- [Task details] Count every line of the material that holds the string "part". Respond with the total only.

* START *

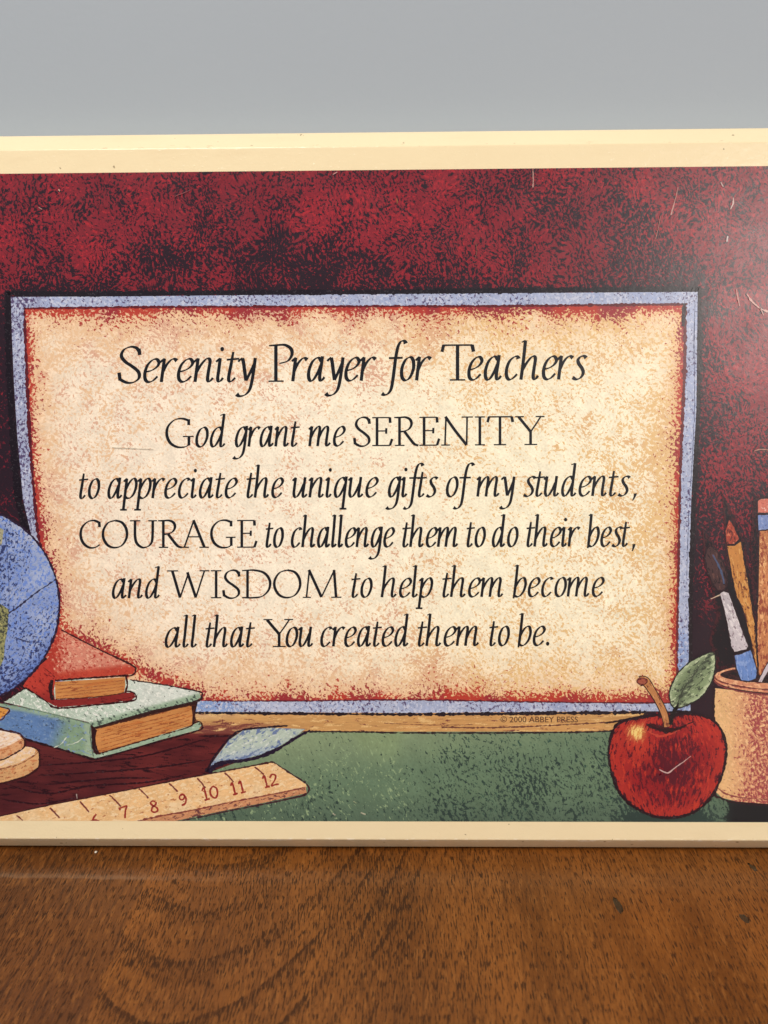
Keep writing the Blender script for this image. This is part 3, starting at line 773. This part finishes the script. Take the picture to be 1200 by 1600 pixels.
# ---- cup with brushes and pencils
CX = 1250
def cup_fill(P, sd):
    x, y = P.T; n = len(P)
    t = ss(x, 1128, 1190)
    base = blend(col((222, 178, 126), n), (202, 134, 104), t)
    base = blend(base, (160, 90, 80), ss(x, 1200, 1340))
    return dict(base=base, ma=col((156, 68, 72), n), da=.07 + .38 * t + .40 * (vn(x, y, 26, 5) - .5) + .2 * ss(y, 1200, 1250), mb=col((232, 190, 142), n), db=.26 + .2 * t, grain=grain(P, 60, 1.25, 8, 71))
s = Sheet()
body = [(1117, 1075), (1116, 1110), (1117, 1170), (1117, 1236), (1128, 1246), (1150, 1252), (1200, 1256), (CX, 1258), (1300, 1256), (1350, 1250), (1380, 1238), (1383, 1110), (1384, 1070), (1250, 1090)]
s.poly(body, 17.5, cup_fill, 4)
s.ink([(1116, 1066), (1115, 1110), (1116, 1170), (1116, 1236), (1128, 1247), (1150, 1254), (1200, 1258), (CX, 1260), (1300, 1258), (1380, 1240)], [4, 4, 3.6, 3, 3, 3.4, 3.6, 3, 3, 3], 19, (42, 22, 30), .45)
s.ink([(1118, 1228), (1134, 1240), (1160, 1246), (1200, 1249), (CX, 1250), (1340, 1244)], 1.8, 19, (140, 66, 64), .7)
cup = part(s, 'printed_cup')
def ell(cx, cy, rx, ry, a0=0, a1=360, n=60):
    t_ = np.radians(np.linspace(a0, a1, n, endpoint=(a1 - a0) < 360)); return np.stack([cx + rx * np.cos(t_), cy + ry * np.sin(t_)], 1)
s = Sheet()
s.poly(ell(CX, 1056, 134, 21), 19.5, flat((206, 140, 106), (140, 70, 62), .22, (228, 178, 138), .34, 10, 2, 72), 4)
s.poly(ell(CX, 1060, 134, 24, 0, 180, 40), 19.4, flat((198, 128, 98), (136, 66, 62), .25, (222, 168, 128), .3, 10, 2, 74), 4)
s.poly(ell(CX, 1054, 125, 14.5), 20, flat((58, 30, 34), (24, 18, 24), .45, None, 0, 10, 2, 73), 4)
s.ink(ell(CX, 1055, 134, 21, 180, 360, 24), 2.2, 20.5, (52, 26, 32), .5)
s.ink(ell(CX, 1056, 134, 23, 180, 20, 30), [2.2, 2, 2, 1.6, 1.6], 20.5, (110, 50, 50), .6)
s.ink(ell(CX, 1062, 134, 25, 178, 20, 30), [2.2, 2.2, 2.4, 1.8, 1.6], 20.5, (120, 54, 56), .6)
part(s, 'rim', cup)

# cast dark strokes behind the tools are ink on the backdrop
s = Sheet()
def blk(P, sd):
    n = len(P); return dict(base=col((66, 26, 34), n), ma=col((22, 18, 26), n), da=.30 + .06 * np.clip(sd, 0, 10), grain=grain(P, 80, 1.4, 5, 81))
s.poly([(1127, 768), (1138, 788), (1150, 815), (1162, 842), (1172, 890), (1182, 930), (1182, 1045), (1120, 1045), (1108, 1000), (1120, 960), (1110, 915), (1100, 880), (1097, 826), (1108, 838), (1122, 862), (1134, 886), (1133, 850), (1130, 800)], 18, blk, 4)
s.poly([(1176, 780), (1186, 775), (1186, 990), (1178, 960), (1172, 850)], 18.1, blk, 4)
part(s, 'printed_shadow', None)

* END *

- [Exercise output] 4